Quando trabalhamos juntos foi sempre um colaborador exemplar, dando contribuições decisivas a cinco filmes feitos ao longo de dez anos. Em 1975, estivemos no Irã pré-Ayatolah, participando do Festival de Teerã. Fomos a Isfahan e Shiraz e passamos pela placa que indicava o caminho de Pasárgada. Até hoje me pergunto por que não desviamos da rota prevista para conhecer o refúgio mítico do poema de Manuel Bandeira.

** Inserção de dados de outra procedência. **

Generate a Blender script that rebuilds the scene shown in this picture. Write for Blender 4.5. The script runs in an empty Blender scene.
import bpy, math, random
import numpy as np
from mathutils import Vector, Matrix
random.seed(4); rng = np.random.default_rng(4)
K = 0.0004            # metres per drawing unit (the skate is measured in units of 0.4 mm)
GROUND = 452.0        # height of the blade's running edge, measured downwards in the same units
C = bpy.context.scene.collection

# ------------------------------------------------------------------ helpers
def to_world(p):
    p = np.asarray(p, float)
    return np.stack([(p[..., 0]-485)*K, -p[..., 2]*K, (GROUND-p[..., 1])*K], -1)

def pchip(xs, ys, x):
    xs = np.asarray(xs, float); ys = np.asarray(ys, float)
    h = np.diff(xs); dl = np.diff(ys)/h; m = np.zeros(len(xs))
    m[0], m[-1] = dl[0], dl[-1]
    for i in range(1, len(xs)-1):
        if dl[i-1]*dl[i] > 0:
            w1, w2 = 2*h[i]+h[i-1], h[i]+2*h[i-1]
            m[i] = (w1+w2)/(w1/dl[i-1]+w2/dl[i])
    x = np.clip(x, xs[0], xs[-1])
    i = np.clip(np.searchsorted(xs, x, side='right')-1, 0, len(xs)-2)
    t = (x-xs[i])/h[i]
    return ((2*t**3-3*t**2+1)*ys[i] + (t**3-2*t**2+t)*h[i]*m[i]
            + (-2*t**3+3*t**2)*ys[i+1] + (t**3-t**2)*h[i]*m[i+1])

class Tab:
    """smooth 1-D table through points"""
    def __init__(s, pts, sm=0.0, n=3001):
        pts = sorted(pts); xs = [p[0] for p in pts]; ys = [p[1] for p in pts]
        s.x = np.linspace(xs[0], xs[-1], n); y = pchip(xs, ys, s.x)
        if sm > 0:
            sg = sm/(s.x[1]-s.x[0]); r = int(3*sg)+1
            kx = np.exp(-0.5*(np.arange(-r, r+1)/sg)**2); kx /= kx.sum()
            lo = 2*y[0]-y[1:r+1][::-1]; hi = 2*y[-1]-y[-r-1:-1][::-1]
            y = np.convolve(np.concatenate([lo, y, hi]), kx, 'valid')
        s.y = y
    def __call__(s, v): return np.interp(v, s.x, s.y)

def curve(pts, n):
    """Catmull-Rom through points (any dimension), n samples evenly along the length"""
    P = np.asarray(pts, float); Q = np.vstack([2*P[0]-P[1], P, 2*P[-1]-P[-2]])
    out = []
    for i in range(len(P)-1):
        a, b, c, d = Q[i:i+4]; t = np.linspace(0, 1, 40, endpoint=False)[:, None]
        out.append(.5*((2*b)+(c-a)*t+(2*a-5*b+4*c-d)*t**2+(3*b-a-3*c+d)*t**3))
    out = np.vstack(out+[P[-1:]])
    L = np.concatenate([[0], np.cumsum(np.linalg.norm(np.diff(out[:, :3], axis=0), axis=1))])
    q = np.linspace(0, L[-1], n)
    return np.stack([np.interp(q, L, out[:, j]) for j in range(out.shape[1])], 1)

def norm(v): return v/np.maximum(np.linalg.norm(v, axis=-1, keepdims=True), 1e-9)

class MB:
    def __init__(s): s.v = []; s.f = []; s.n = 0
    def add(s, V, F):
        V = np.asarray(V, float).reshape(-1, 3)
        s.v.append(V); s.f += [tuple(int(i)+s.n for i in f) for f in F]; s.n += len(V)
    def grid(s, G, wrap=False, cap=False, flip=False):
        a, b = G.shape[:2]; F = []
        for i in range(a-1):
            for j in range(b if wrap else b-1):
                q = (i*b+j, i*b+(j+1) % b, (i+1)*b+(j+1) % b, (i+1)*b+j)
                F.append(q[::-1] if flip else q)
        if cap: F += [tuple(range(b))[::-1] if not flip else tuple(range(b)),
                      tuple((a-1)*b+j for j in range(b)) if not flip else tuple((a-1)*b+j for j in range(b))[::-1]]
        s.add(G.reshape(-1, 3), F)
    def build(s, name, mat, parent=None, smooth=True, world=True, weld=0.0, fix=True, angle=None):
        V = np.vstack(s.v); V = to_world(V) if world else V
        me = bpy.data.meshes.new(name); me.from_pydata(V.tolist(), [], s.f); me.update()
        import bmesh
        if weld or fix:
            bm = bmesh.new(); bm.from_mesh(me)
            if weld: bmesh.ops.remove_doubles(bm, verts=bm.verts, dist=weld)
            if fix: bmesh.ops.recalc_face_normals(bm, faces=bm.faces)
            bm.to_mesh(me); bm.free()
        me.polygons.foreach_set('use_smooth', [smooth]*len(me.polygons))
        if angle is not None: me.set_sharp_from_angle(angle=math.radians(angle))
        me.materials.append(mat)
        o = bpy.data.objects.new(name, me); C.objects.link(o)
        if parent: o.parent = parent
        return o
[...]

Entre 1989 e 1991, Gilberto trabalhou com Eduardo Coutinho, montando o documentário Fio da memória. Testemunhei e procurei mediar o desencontro absoluto deles dois. Coutinho, paciente, aguentou firme, talvez por estar fazendo um filme que não o satisfazia. Mas a irritação e agressividade do Gilberto extrapolavam as medidas. E depois disso eles nunca mais trabalharam juntos. 

Gilberto começou como fotógrafo dos filmes do seu irmão, Sérgio, e como diretor de Cordiais saudações, em 1968. É um curta-metragem na contracorrente das vanguardas, revalorizando a velha guarda, e apresentando Araci de Almeida, Lindaura de Medeiros, Marilia Batista, Baden Powell e Almirante, além da música de Noel Rosa.

Tendo feito Cordiais saudações aos 22 anos, um horizonte de possibilidades parecia aberto. O tempo passou e as opções foram se estreitando. O que nos resta de Gilberto é o filme que fez, os vários que montou e a lembrança do amigo, colega e colaborador – um homem afetuoso de pavio curto, cada vez menos conformado com seu próprio destino e vencido pela amargura.

Gilberto Santeiro (1946-2015) morreu quinta-feira, 30 de abril, aos 68 anos. Na fotografia acima, feita em setembro do ano passado no auditório da Cinemateca do Museu de Arte Moderna, ele parece um tribuno. Aparenta tranquilidade, colhido dizendo alguma coisa que o gesto largo do braço direito e a mão enfatizam. Seria bom poder guardar essa imagem dele.